The system you are describing would work IF there were periods where the load dropped below the prime mover power limit allowing the available excess to recharge the battery. Something like an automobile engine on a hybrid vehicle. Study how these work, and if you apply the losses to your situation you will see that there is a lot of wasted energy - more than a human can reasonably sustain while also pedalling a bicycle laden with motors, dynamos, batteries etc. Overall you will put in more energy to the system you are proposing than you would if you just pedalled the unladen bicycle.

Is there some reason why you haven't considered using the DC machine as both the motor and generator? This saves you one set of conversion losses.




----------------------------------

If we learn from our mistakes,
I'm getting a great education!

 

[Skogsgurra]

ERev, I feel that I should apologize for being quite rude to you last night. I thought that you were one of these guys that never listen to what other people say. Just because you know so much better.

I am glad that I was wrong. You hvae actually listened. And I think that you will eventually understand as well. It is all about conservation of energy - it cannot be created and it cannot be destroyed. Only changed from one form to another. And the change from mechanic or elecric energy to heat (i.e. losses) is not reversible. That means that every motor or generator will reduce the available (non-heat)energy.

But, Scotty has a point. By charging the battery downhill (instead of turning all energy into heat in your brakes) you can reuse part of that energy.

Let's use the 70 percent efficiency for the combined motor/generator and assume a good battery with 80 percent energy efficiency: The energy produced downhill is converted to 70 oercent electric energy and stored in the battery. From there you get 80 percent back (80 percent of 70 percent is 56 percent. And if you turn that into "bike energy" again (with 70 percent efficiency) you will have 56 x 70 = about 40 percent back.

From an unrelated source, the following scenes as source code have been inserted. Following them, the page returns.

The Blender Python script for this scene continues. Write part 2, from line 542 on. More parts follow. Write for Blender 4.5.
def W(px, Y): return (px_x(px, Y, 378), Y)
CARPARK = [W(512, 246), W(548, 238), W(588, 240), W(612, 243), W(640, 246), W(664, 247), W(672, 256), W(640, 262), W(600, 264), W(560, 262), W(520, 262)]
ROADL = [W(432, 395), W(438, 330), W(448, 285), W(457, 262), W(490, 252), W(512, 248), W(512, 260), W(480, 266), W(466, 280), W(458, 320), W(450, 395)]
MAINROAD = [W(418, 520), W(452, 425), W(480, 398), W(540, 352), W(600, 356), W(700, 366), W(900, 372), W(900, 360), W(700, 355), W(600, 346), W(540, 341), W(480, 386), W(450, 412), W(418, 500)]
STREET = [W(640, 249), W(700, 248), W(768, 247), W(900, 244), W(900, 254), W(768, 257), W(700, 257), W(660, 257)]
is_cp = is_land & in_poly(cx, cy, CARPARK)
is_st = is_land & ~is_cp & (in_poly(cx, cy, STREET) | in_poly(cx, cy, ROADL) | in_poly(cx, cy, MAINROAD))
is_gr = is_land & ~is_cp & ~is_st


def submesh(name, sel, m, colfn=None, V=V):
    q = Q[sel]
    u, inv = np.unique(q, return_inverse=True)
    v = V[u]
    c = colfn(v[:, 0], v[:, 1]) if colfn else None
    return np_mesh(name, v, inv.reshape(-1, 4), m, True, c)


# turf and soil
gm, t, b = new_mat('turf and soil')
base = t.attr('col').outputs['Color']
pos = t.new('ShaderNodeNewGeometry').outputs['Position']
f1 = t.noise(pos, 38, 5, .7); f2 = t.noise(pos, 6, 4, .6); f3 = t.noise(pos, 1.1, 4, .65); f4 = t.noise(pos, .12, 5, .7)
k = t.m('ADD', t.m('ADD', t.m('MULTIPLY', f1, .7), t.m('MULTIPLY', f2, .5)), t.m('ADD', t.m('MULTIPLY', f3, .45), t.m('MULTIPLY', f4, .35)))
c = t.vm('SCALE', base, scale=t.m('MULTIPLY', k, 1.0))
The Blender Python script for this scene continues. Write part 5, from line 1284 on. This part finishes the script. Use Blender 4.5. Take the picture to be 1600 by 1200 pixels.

I would say that it is hardly worth the effort since it is ONLY THE DOWNHILL ENERGY THAT IS REUSED. The extra gear will make your bike heavier and also add friction, which means that you have to pedal more in normal use. It is only in extremely hilly landscapes that such an arrangement would be of any use at all.

 

[mc5w]

If what you are trying to build is an electric moped for going up and down hills you could get some energy back when going downhill. For the amount of weight you would need to be using an adult tricycle. However, the rate at which you can put energy back into a battery without gassing it or overheating it is proportional to how nuch it is discharged.

The main bottleneck with electric and hybrid vehicles is that a battery bank that can rapidly charge and discharge with good efficiency is very heavy. You also have a problem that in warn climates such a Florida car batteries live for only a year.

Vienna, Austria at one time had battery buses that towed a trailer of batteries for motive power. These would be dropped off at recharging stations and replaced with a recharged trailer. A similar concept is use with electric forklift trucks by changing the battery using a floor mounted bridge crane. You generally have 3 or 4 batteries per forklift truck depending on how hard you are using them.

Theoretically, the lightest weight practical battery is based on the aluminum bromine reaction. This would need to operate at about 450 degrees Fahrenheit to keep the aluminum bromide electrolyte liquid or use a solvent and catalyst in place of the heat. 6 inches of glass fiber insulation would be enough to keep self discharge ( due to electric heaters ) down to around 15% per day which is comparable to nickel-iron batteries. There are some other practical considerations such as a strong enough pressure vessel for the cell to keep the bromine liquid at say 550 degrees Fahrenheit when the bsattery heats up due to internal resistance and heavy usage.

There are a lot of interesting concepts out there but building something that is practical is a different story. With the price of gasoline electric cars might come back and we might even replace the streetcars that got ripped out during the 1950s. A catenary wire read long extension cord is still one of the most practical electric vehicle concepts.